[To be done]:
Go through the material below and copy each line where the word "from" appears.

Scene modeling code data
+++

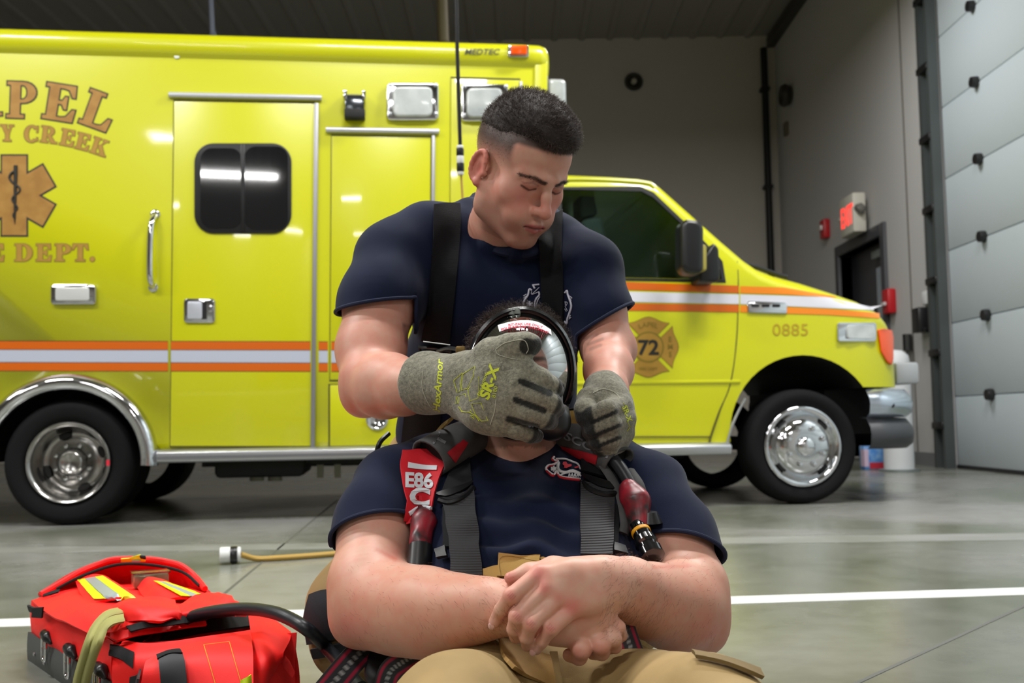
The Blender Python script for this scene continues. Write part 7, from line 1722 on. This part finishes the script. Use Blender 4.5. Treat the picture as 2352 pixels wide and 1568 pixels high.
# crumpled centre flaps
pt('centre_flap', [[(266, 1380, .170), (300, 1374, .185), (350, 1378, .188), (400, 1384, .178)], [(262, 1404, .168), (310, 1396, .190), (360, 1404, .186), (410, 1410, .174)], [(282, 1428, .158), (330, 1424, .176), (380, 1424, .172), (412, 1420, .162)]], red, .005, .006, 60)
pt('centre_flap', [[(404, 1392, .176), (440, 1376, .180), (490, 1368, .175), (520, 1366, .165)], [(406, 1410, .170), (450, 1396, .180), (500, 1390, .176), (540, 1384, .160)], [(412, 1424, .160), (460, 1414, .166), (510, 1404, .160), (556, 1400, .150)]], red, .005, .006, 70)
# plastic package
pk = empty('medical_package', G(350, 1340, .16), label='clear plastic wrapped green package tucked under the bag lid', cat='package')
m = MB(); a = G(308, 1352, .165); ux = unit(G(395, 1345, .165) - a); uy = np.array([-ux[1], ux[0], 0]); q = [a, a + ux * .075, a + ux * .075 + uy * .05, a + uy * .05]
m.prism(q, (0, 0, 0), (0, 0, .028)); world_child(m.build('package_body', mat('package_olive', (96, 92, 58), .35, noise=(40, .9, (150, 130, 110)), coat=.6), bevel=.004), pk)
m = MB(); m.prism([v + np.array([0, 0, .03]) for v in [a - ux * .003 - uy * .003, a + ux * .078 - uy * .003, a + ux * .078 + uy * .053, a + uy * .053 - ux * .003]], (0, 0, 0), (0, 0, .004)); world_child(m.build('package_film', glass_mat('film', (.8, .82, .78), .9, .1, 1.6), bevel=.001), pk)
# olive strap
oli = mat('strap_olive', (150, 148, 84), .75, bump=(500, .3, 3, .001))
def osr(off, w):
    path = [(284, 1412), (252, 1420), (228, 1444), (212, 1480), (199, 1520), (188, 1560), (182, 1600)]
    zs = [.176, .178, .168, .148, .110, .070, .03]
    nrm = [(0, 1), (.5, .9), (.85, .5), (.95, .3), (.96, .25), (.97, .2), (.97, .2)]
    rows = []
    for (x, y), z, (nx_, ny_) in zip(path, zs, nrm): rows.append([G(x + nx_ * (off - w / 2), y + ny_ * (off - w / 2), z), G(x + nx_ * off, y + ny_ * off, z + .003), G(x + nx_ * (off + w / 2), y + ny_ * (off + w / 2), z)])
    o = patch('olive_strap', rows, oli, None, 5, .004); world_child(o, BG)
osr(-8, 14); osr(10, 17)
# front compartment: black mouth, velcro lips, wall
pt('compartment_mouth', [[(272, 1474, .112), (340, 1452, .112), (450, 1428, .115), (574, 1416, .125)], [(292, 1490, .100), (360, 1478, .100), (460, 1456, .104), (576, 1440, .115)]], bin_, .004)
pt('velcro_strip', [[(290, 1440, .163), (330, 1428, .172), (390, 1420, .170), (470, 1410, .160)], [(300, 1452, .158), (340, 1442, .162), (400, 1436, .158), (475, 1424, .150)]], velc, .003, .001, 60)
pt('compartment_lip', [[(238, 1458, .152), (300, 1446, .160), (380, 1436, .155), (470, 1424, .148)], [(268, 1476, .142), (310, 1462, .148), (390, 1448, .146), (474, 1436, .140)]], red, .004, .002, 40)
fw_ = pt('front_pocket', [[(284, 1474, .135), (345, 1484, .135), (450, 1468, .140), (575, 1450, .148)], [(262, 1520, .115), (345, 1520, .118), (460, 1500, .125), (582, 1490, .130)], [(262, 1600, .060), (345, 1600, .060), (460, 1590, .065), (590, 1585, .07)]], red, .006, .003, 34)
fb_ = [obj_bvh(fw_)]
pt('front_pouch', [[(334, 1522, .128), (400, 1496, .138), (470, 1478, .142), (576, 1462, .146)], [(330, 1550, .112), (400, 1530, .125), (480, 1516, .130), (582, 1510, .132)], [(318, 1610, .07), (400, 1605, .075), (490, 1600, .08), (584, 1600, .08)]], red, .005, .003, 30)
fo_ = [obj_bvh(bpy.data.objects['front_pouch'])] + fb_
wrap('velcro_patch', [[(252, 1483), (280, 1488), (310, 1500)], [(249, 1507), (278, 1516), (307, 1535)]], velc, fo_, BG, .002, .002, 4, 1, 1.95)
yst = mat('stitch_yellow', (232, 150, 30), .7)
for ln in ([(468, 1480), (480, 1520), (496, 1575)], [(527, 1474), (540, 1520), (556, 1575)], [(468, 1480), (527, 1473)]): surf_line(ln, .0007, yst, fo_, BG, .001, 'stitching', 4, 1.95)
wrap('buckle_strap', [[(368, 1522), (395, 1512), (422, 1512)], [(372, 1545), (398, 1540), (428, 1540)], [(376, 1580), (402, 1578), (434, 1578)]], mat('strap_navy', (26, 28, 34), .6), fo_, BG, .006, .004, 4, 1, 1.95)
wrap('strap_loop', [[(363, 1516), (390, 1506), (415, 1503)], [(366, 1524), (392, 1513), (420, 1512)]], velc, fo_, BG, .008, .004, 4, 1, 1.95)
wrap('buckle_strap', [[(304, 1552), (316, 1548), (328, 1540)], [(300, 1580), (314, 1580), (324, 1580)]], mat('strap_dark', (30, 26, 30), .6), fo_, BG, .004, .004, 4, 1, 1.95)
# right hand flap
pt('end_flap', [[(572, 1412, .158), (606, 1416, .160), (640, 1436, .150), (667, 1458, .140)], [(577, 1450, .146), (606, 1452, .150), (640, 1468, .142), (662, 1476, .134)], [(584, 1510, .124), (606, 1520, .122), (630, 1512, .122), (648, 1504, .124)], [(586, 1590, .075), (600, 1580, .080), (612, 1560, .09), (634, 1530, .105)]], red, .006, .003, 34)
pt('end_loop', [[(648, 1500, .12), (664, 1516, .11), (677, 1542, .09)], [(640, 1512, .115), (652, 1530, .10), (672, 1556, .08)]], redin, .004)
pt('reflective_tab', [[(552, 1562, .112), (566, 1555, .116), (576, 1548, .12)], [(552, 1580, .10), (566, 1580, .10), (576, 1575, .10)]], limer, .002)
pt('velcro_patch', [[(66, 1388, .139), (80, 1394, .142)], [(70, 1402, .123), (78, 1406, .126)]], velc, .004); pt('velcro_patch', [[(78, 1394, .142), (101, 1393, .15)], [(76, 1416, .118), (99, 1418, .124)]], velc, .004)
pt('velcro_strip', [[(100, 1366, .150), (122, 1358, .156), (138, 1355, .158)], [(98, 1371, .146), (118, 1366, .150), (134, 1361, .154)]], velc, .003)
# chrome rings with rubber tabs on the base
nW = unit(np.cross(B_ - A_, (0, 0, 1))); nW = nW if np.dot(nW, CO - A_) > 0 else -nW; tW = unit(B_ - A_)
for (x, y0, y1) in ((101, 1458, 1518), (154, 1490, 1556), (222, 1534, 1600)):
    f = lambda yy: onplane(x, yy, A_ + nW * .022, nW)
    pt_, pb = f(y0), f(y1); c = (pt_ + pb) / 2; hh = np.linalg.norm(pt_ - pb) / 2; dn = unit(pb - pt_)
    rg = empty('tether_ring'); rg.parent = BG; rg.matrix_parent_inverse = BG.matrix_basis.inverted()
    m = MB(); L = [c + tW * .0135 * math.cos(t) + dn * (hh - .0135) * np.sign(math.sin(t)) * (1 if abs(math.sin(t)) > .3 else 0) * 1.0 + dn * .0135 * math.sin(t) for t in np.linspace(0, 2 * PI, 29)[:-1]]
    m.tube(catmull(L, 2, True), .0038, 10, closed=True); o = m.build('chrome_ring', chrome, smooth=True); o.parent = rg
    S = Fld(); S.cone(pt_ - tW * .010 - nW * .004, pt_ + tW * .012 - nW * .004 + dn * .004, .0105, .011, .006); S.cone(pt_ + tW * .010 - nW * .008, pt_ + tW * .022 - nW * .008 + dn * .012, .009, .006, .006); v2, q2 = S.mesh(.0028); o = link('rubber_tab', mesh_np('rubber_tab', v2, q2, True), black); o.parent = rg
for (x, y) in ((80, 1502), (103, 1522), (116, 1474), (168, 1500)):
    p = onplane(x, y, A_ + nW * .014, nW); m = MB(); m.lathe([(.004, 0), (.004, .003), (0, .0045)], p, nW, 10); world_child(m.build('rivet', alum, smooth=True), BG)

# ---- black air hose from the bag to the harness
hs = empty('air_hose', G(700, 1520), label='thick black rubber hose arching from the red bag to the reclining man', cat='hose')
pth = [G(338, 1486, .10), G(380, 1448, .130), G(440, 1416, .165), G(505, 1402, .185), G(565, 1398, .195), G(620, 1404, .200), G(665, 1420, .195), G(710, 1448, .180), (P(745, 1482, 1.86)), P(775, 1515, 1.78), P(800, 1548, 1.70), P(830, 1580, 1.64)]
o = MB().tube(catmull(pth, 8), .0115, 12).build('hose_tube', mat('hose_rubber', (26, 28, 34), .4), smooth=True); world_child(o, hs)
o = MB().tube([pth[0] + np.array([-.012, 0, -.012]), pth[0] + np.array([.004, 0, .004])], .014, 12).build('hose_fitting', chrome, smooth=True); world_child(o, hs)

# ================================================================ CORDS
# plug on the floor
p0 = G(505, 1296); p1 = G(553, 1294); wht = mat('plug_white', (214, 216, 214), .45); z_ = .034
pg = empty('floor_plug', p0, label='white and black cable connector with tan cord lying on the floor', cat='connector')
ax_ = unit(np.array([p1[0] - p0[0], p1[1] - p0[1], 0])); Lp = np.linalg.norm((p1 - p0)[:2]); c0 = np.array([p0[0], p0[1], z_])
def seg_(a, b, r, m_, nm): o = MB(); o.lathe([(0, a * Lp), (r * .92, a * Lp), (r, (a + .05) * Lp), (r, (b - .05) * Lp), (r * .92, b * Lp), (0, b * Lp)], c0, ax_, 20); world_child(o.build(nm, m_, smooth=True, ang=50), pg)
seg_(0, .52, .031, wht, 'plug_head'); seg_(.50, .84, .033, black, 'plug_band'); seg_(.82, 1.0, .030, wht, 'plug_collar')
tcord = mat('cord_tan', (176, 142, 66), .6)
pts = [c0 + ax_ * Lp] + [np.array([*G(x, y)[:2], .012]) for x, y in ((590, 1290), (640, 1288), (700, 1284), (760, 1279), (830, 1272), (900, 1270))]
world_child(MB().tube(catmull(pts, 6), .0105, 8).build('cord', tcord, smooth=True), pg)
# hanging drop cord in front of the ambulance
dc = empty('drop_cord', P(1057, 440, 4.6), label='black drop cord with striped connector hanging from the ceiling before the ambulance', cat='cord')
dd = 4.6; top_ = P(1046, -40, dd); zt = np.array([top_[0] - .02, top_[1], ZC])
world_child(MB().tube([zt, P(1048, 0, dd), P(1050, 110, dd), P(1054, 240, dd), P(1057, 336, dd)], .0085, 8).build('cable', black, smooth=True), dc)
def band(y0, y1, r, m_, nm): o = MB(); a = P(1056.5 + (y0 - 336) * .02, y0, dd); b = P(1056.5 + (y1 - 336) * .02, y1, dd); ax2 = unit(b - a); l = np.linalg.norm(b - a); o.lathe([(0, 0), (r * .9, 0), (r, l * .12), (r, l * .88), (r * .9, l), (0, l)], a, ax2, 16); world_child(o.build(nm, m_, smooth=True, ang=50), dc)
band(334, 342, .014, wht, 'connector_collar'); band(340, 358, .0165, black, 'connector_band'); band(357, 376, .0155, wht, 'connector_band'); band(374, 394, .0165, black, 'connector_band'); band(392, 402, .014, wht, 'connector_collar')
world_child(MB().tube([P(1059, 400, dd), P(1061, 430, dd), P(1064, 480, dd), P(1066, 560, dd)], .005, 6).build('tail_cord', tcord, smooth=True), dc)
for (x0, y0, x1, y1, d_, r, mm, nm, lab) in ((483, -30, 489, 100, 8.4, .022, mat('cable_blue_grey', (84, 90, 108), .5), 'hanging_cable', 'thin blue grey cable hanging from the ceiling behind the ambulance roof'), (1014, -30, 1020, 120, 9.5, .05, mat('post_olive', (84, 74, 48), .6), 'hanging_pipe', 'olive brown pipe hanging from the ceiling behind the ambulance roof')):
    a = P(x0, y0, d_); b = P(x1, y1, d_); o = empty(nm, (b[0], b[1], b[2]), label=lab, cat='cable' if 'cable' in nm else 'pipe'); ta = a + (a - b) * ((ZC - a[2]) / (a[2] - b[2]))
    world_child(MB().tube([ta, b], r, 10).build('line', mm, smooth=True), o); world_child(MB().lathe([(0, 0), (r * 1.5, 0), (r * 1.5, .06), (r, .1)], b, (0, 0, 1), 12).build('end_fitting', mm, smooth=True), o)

+++

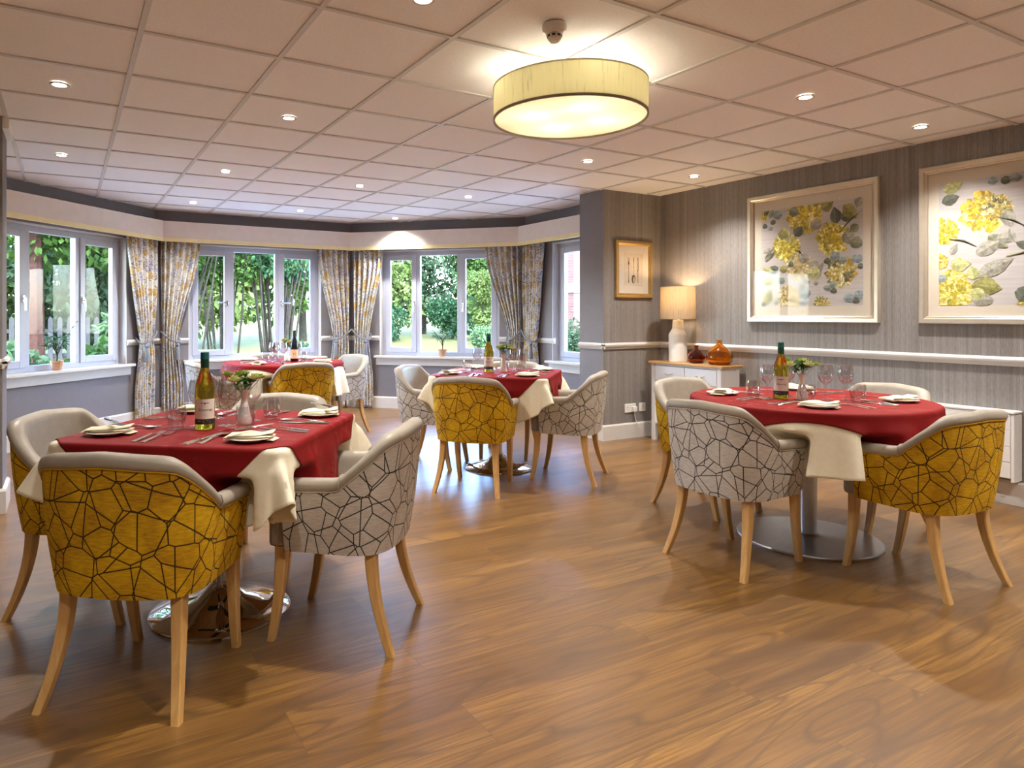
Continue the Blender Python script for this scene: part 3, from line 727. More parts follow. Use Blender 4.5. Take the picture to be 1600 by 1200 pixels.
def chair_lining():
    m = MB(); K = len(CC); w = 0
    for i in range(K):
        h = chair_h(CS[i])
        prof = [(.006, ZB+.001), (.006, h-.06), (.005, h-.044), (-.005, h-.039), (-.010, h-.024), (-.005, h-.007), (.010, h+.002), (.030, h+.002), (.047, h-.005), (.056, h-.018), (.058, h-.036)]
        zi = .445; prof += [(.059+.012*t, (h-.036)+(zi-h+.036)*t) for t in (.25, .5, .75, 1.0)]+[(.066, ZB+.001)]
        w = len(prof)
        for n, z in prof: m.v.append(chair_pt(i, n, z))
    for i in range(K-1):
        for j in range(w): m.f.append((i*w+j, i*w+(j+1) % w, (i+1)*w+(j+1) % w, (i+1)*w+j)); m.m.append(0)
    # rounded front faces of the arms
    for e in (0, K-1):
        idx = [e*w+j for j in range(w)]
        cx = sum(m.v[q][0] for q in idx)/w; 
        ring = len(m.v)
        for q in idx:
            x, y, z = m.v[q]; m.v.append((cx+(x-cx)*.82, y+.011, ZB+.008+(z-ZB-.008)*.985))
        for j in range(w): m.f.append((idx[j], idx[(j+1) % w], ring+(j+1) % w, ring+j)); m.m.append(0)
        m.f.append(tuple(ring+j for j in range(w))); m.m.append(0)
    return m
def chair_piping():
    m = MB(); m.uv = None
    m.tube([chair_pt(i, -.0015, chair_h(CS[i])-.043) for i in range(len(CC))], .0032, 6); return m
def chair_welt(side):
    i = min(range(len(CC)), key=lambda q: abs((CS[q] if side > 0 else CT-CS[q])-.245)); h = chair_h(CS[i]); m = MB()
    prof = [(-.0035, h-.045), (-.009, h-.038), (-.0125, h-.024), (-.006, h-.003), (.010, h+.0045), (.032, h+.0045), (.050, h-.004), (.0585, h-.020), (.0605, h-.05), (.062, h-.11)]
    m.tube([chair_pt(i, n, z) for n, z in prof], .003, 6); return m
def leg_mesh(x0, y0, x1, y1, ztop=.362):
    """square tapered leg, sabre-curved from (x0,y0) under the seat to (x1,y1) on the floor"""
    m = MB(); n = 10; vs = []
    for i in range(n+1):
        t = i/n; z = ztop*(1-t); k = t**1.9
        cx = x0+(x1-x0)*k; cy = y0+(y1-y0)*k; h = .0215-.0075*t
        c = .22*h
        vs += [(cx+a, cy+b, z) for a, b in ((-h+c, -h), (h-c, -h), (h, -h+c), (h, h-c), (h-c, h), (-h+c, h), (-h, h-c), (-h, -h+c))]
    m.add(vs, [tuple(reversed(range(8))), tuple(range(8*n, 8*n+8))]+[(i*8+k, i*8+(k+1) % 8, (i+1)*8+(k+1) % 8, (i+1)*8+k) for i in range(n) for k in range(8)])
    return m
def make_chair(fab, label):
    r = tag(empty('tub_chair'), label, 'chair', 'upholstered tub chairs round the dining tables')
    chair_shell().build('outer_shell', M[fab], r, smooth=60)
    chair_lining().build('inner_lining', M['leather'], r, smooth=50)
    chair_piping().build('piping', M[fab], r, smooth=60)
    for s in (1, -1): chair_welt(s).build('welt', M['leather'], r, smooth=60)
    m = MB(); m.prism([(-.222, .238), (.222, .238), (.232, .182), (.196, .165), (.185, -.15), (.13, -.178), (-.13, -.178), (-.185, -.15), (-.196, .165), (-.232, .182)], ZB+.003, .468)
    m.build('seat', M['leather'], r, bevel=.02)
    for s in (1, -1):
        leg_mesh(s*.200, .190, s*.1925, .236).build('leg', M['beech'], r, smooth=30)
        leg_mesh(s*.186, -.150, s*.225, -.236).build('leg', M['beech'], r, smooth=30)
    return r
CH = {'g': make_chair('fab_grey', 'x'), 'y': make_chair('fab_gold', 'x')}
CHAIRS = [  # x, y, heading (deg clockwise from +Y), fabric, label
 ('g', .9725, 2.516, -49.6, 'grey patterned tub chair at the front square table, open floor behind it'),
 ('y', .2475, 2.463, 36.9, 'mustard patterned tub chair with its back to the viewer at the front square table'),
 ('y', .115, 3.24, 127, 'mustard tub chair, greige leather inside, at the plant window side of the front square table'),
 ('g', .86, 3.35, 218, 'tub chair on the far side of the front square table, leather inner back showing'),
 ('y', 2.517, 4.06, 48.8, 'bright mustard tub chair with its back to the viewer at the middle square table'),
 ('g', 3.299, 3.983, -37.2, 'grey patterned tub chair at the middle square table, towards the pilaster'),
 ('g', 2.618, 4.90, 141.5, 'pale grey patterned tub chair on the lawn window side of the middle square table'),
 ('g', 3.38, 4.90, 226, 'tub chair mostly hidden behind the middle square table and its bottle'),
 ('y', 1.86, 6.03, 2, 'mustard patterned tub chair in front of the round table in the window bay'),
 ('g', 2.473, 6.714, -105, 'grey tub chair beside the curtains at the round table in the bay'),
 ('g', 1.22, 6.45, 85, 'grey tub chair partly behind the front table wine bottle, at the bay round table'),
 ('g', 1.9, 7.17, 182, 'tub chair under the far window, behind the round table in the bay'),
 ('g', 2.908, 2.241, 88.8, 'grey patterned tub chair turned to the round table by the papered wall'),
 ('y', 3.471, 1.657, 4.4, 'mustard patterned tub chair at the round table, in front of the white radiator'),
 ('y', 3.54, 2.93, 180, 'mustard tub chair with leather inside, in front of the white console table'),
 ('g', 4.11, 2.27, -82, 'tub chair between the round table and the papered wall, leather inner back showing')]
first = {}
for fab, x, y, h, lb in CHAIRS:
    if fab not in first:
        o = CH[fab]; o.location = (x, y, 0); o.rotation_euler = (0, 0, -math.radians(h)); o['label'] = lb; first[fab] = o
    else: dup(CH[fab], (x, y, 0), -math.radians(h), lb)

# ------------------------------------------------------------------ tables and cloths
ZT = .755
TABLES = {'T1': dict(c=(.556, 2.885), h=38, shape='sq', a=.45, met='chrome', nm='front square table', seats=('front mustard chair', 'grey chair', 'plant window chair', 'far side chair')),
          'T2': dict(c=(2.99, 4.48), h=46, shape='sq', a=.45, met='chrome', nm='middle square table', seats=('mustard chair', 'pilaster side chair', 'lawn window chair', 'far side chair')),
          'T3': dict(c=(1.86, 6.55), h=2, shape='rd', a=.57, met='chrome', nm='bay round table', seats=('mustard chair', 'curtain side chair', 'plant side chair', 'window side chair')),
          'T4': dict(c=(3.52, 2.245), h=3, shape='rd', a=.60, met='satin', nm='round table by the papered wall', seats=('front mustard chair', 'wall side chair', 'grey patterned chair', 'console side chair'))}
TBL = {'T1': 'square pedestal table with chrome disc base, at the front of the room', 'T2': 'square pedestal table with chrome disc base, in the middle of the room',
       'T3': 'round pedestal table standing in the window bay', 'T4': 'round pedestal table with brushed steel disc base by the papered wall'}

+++

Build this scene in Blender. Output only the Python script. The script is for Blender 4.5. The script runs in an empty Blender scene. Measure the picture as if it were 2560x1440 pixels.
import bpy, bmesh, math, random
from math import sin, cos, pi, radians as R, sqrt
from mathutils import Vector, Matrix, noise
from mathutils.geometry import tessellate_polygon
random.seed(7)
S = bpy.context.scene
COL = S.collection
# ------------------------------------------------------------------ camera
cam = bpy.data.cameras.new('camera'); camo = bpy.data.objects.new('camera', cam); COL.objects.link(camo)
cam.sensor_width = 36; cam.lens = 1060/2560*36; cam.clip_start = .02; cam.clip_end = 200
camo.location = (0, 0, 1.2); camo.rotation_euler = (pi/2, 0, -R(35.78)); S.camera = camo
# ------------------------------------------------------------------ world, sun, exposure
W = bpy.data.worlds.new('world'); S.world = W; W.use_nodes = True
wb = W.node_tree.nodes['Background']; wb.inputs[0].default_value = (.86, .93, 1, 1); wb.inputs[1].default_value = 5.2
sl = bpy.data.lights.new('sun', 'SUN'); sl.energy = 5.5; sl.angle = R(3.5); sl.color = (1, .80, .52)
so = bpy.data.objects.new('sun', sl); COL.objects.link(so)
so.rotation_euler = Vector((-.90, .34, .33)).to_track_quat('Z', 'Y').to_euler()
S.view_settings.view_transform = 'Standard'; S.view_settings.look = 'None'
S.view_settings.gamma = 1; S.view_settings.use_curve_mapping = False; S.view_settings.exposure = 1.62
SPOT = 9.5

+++

[Answer]:
The Blender Python script for this scene continues. Write part 7, from line 1722 on. This part finishes the script. Use Blender 4.5. Treat the picture as 2352 pixels wide and 1568 pixels high.
# ---- black air hose from the bag to the harness
hs = empty('air_hose', G(700, 1520), label='thick black rubber hose arching from the red bag to the reclining man', cat='hose')
dc = empty('drop_cord', P(1057, 440, 4.6), label='black drop cord with striped connector hanging from the ceiling before the ambulance', cat='cord')
for (x0, y0, x1, y1, d_, r, mm, nm, lab) in ((483, -30, 489, 100, 8.4, .022, mat('cable_blue_grey', (84, 90, 108), .5), 'hanging_cable', 'thin blue grey cable hanging from the ceiling behind the ambulance roof'), (1014, -30, 1020, 120, 9.5, .05, mat('post_olive', (84, 74, 48), .6), 'hanging_pipe', 'olive brown pipe hanging from the ceiling behind the ambulance roof')):
Continue the Blender Python script for this scene: part 3, from line 727. More parts follow. Use Blender 4.5. Take the picture to be 1600 by 1200 pixels.
    """square tapered leg, sabre-curved from (x0,y0) under the seat to (x1,y1) on the floor"""
CHAIRS = [  # x, y, heading (deg clockwise from +Y), fabric, label
from math import sin, cos, pi, radians as R, sqrt
from mathutils import Vector, Matrix, noise
from mathutils.geometry import tessellate_polygon